A chat with Lou Vainglorious, Hoodlums’ charismatic frontman

Emma Gritt

hoodlum preview 257x300 A chat with Lou Vainglorious, Hoodlums charismatic frontmanAt the end of July, up and coming rock band Hoodlums played a packed out show at London’s legendary 100 Club. It was the culmination of a lot of hard work; approximately three years of touring, jamming and bonding, according to lead singer Lou Vainglorious.

As the founding member of the band, that makes him the one in charge, right? After much umming and erring he gives me a reluctant agreement. “That makes me sound like some sort of horrible dictator doesn’t it?” he says.

Hoodlums has existed in some form for around five years. “At first it was me, then someone joined, then we decided to play live, then someone else joined and so forth… we got it wrong a few times, got a couple of bad combinations but then settled on a line-up about three years ago,” Lou explains.

The solidification of Hoodlums came after the band were asked to support Suede on their comeback tour. “I caught the end of that Britpop thing when I was a kid, I had a couple of Brett Anderson posters on my wall, but it was great to go and play with that band. They hadn’t played for such a long time, so the atmosphere was electric.”

Since then, Lou has been “writing constantly”, and bonding with the band, making sure that they took adequate time to get to know each other and form the sort of solid friendships that one day will become rock folklore. They’ve also managed to cram 140 shows in between the wild nights out in cities and university towns up and down the UK, and most recently, a triumphant performance at London’s 100 Club.

Riding high off the success of their debut single Anything Goes, and with a growing reputation as being a compelling live act, the band are putting the finishing touches to their album this month, with a February release date set firmly in their sights. “I know it sounds like a cliche but we are definitely trying to do something sophisticated within the confines of rock n roll. Hopefully people will find it more exciting as we go along,” he says adding that the band was listening to Jon Hopkins on the tour bus, not Van Halen.

The Hoodlums’ frontman’s roots lie in Southend-on-Sea, home to fellow rockers These New Puritans and The Horrors. In fact, Lou and The Horrors’ keyboardist Rhys ‘Spider’ Webb got their first taste of the rock n roll lifestyle when they were both in the same band at school.

The Southend of then had no Junk Club, the now defunct clubnight that saw legions of teens actually leave London for a good ol’ fashioned, gothed up night out – which he thinks might be why the last decade saw the seaside town suddenly cough up a rich seam of young creative talent.

“When we were playing music together years and years ago, it wasn’t like that.
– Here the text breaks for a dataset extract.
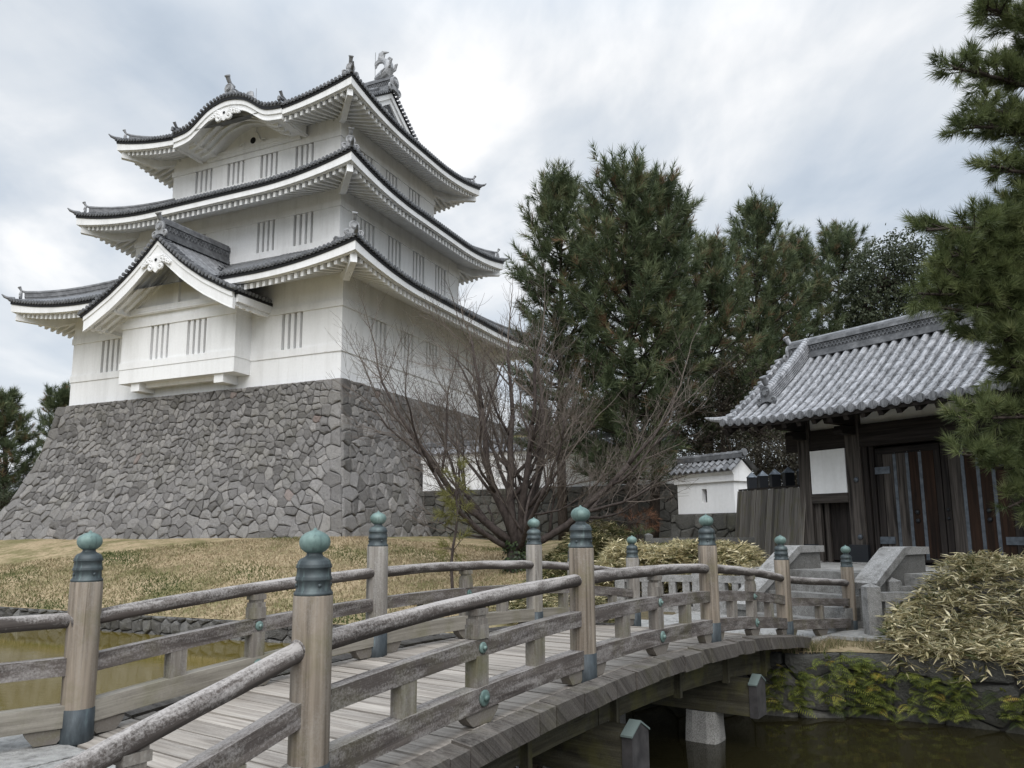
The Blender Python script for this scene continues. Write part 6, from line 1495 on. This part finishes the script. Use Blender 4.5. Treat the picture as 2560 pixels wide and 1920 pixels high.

There was an undercurrent of Mod revivalism, but there really wasn’t a party scene, and I think we were all frustrated with that and did something about it.

“I can’t honestly say that other than writing songs and playing in bands I was a main protagonist of that, but I enjoy it now and I enjoyed it in my 20s, but I was more of a sit at home and write lyrics, a more introverted type of guy.” He also found himself levitating towards jazz acts when he was younger, finding their ability to improvise impressive. “It gave me the chance to learn how to be the principle musician in a live unit, and concentrate on performance stuff, and just pretend to be Freddie Mercury.”

Lou concedes that the get up and go/DIY mentality of the town’s creative hub has rubbed off on him. “We run our own label now, and still DJ. I guess seeing some of those people come through gave us hope,” he laughs.

Hoodlums A chat with Lou Vainglorious, Hoodlums charismatic frontman

The notion to remain independent wasn’t just down to creative motives, but financial ones, too. “We made the decision two years ago that we didn’t want to go through the route of getting someone to invest money in us before we had turned in to what we were going to be. The idea was to keep it really natural, put out what we want to put out, basically.

“We looked at the numbers and thought we might as well do it ourselves, there really is no reason to just give it away and have to pander. There are lots of great labels out there, but right now we’re at point one with the first release and it’s kind of nice to be in charge of how we look and how we sound and what we put out.”

They also like to look at fans buying their music with a sense of heartfelt pride. “When we were kids it’d be like last chance saloon, putting your own records out, but now everyone’s doing it, and to good effect. It’s nice seeing people picking up the vinyl and holding it like a little baby.”